There's no questioning the need for services like the ones offered by accelerators in general. Still, the emphasis on speed placed by these firms means they often end up helping a client launch a new economy initiative without really understanding the business it is in. This is all about change, mouth critics, and it won't work unless the facilitators understand the nuances of an organisation's internal working. That criticism may not be pertinent in the case of the ma; the firm does boast expertise in several business domains. Elaborates Ashwin Parekh, Managing Director, Arthur Andersen: ''There is a clear difference between shelf-knowledge and applied knowledge."

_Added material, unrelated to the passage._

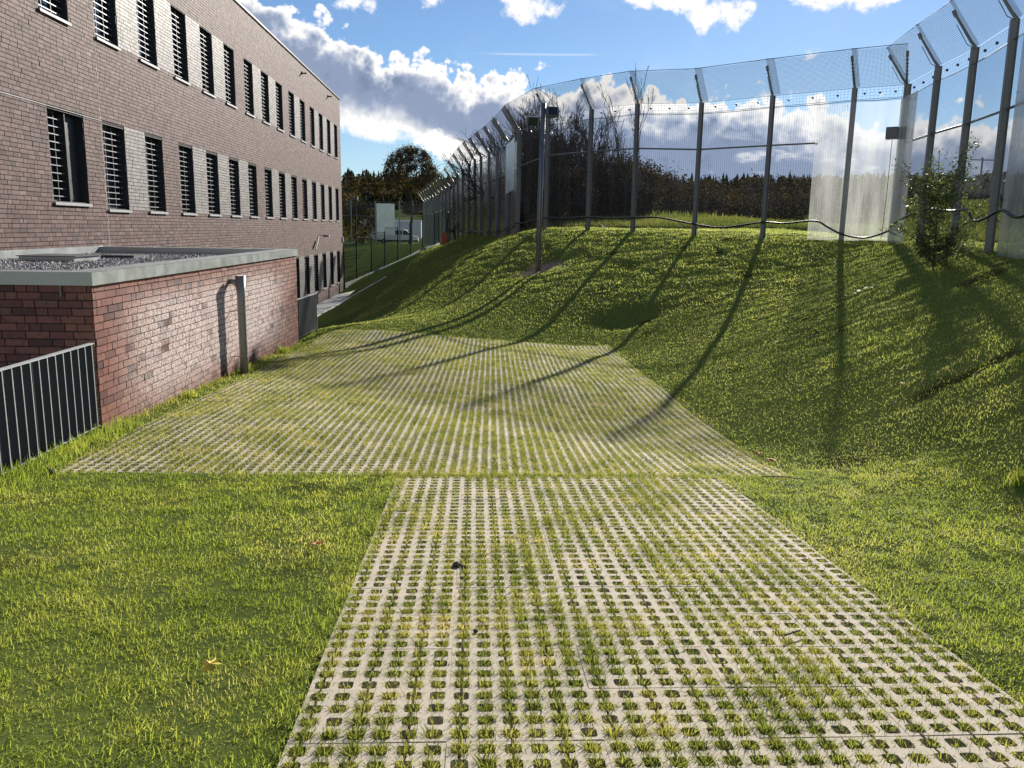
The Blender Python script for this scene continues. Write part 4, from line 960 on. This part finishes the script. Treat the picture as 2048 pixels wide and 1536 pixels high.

Some of the companies that operate in the angel-veecee-facilitator domain, however, believe accelerators have an important role to play. ''They help speed up the process of creating a business,'' says Muneesh Chawla, senior Vice-President, IL&Fs Venture Corporation. ''Look at Silicon Valley. You can virtually set up a business of the shelf in 24 hours.'' IL&Fs is currently discussing an informal alliance with McKinsey on the Accelerator. Rashesh Shah of Edelweiss tends to agree. He sees the coming together of veecees, incubators, and management consultants: ''Every start-up needs inputs from several sources and part of the process of speeding things up is to have an integrated facility where one can access all inputs.''

Venkatraman argues that this is already happening through informal networks: ''There's no reason why we can't work together and work well.'' The integration of angels, veecees, and consulting firms may be difficult. The first's strengths lie in taking calculated idea-based risks; the second's, in assessing market demand and the ability of the management team to deliver; and the third's, in helping the start-up manage its internal processes and cut its time-to-market. With that-t-t-m-emerging as a critical ingredient of success in the new economy, expect to hear more about accelerators. What next? Turbo-chargers?